§ REQUIREMENT
Copy the data precisely, keeping every character.

§ INFORMATION SUPPLIED
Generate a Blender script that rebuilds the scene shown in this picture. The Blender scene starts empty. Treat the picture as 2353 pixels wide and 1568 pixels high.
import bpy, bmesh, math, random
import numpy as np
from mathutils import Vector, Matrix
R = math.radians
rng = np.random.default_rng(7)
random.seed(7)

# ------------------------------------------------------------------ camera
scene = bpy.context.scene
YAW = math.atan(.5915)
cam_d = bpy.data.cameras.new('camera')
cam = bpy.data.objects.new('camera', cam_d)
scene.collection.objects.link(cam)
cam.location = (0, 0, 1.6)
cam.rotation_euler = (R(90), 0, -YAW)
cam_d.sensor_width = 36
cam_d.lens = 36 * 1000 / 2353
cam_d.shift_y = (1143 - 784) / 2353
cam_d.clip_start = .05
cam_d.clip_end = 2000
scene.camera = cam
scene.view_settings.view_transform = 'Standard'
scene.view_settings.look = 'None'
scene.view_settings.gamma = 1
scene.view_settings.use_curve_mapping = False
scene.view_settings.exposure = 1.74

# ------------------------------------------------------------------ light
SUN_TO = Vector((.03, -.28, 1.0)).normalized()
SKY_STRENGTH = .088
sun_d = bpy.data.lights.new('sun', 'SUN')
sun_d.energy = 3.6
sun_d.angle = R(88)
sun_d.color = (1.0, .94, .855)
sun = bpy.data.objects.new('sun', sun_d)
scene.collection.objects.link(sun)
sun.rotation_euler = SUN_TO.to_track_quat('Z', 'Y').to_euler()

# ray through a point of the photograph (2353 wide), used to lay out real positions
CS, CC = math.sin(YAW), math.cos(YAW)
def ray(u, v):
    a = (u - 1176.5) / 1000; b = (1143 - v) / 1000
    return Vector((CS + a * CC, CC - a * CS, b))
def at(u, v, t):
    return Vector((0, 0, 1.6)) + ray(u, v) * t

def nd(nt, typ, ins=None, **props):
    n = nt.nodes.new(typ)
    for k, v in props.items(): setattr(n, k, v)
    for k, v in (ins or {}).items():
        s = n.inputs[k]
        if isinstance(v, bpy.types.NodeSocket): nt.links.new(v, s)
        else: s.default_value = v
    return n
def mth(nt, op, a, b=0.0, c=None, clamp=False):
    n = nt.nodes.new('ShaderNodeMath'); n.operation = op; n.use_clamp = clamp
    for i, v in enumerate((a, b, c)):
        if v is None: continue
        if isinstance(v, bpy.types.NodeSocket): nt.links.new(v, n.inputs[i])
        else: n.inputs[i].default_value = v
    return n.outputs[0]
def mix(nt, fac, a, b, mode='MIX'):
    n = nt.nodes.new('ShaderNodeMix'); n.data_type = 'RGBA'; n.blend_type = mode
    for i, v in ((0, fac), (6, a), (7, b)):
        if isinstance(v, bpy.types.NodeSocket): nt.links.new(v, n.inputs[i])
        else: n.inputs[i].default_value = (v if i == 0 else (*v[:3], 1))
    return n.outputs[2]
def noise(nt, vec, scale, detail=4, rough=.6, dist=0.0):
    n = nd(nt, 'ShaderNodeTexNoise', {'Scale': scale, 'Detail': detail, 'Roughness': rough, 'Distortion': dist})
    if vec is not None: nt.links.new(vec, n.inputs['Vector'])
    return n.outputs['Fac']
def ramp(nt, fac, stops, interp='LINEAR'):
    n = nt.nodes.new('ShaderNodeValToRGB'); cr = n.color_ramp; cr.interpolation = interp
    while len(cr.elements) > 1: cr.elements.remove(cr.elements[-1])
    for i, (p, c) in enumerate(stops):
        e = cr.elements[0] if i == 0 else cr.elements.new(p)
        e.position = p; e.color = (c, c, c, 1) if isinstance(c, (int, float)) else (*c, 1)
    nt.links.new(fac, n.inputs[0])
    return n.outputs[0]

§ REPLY
Generate a Blender script that rebuilds the scene shown in this picture. The Blender scene starts empty. Treat the picture as 2353 pixels wide and 1568 pixels high.
import bpy, bmesh, math, random
import numpy as np
from mathutils import Vector, Matrix
R = math.radians
rng = np.random.default_rng(7)
random.seed(7)

# ------------------------------------------------------------------ camera
scene = bpy.context.scene
YAW = math.atan(.5915)
cam_d = bpy.data.cameras.new('camera')
cam = bpy.data.objects.new('camera', cam_d)
scene.collection.objects.link(cam)
cam.location = (0, 0, 1.6)
cam.rotation_euler = (R(90), 0, -YAW)
cam_d.sensor_width = 36
cam_d.lens = 36 * 1000 / 2353
cam_d.shift_y = (1143 - 784) / 2353
cam_d.clip_start = .05
cam_d.clip_end = 2000
scene.camera = cam
scene.view_settings.view_transform = 'Standard'
scene.view_settings.look = 'None'
scene.view_settings.gamma = 1
scene.view_settings.use_curve_mapping = False
scene.view_settings.exposure = 1.74

# ------------------------------------------------------------------ light
SUN_TO = Vector((.03, -.28, 1.0)).normalized()
SKY_STRENGTH = .088
sun_d = bpy.data.lights.new('sun', 'SUN')
sun_d.energy = 3.6
sun_d.angle = R(88)
sun_d.color = (1.0, .94, .855)
sun = bpy.data.objects.new('sun', sun_d)
scene.collection.objects.link(sun)
sun.rotation_euler = SUN_TO.to_track_quat('Z', 'Y').to_euler()

# ray through a point of the photograph (2353 wide), used to lay out real positions
CS, CC = math.sin(YAW), math.cos(YAW)
def ray(u, v):
    a = (u - 1176.5) / 1000; b = (1143 - v) / 1000
    return Vector((CS + a * CC, CC - a * CS, b))
def at(u, v, t):
    return Vector((0, 0, 1.6)) + ray(u, v) * t

def nd(nt, typ, ins=None, **props):
    n = nt.nodes.new(typ)
    for k, v in props.items(): setattr(n, k, v)
    for k, v in (ins or {}).items():
        s = n.inputs[k]
        if isinstance(v, bpy.types.NodeSocket): nt.links.new(v, s)
        else: s.default_value = v
    return n
def mth(nt, op, a, b=0.0, c=None, clamp=False):
    n = nt.nodes.new('ShaderNodeMath'); n.operation = op; n.use_clamp = clamp
    for i, v in enumerate((a, b, c)):
        if v is None: continue
        if isinstance(v, bpy.types.NodeSocket): nt.links.new(v, n.inputs[i])
        else: n.inputs[i].default_value = v
    return n.outputs[0]
def mix(nt, fac, a, b, mode='MIX'):
    n = nt.nodes.new('ShaderNodeMix'); n.data_type = 'RGBA'; n.blend_type = mode
    for i, v in ((0, fac), (6, a), (7, b)):
        if isinstance(v, bpy.types.NodeSocket): nt.links.new(v, n.inputs[i])
        else: n.inputs[i].default_value = (v if i == 0 else (*v[:3], 1))
    return n.outputs[2]
def noise(nt, vec, scale, detail=4, rough=.6, dist=0.0):
    n = nd(nt, 'ShaderNodeTexNoise', {'Scale': scale, 'Detail': detail, 'Roughness': rough, 'Distortion': dist})
    if vec is not None: nt.links.new(vec, n.inputs['Vector'])
    return n.outputs['Fac']
def ramp(nt, fac, stops, interp='LINEAR'):
    n = nt.nodes.new('ShaderNodeValToRGB'); cr = n.color_ramp; cr.interpolation = interp
    while len(cr.elements) > 1: cr.elements.remove(cr.elements[-1])
    for i, (p, c) in enumerate(stops):
        e = cr.elements[0] if i == 0 else cr.elements.new(p)
        e.position = p; e.color = (c, c, c, 1) if isinstance(c, (int, float)) else (*c, 1)
    nt.links.new(fac, n.inputs[0])
    return n.outputs[0]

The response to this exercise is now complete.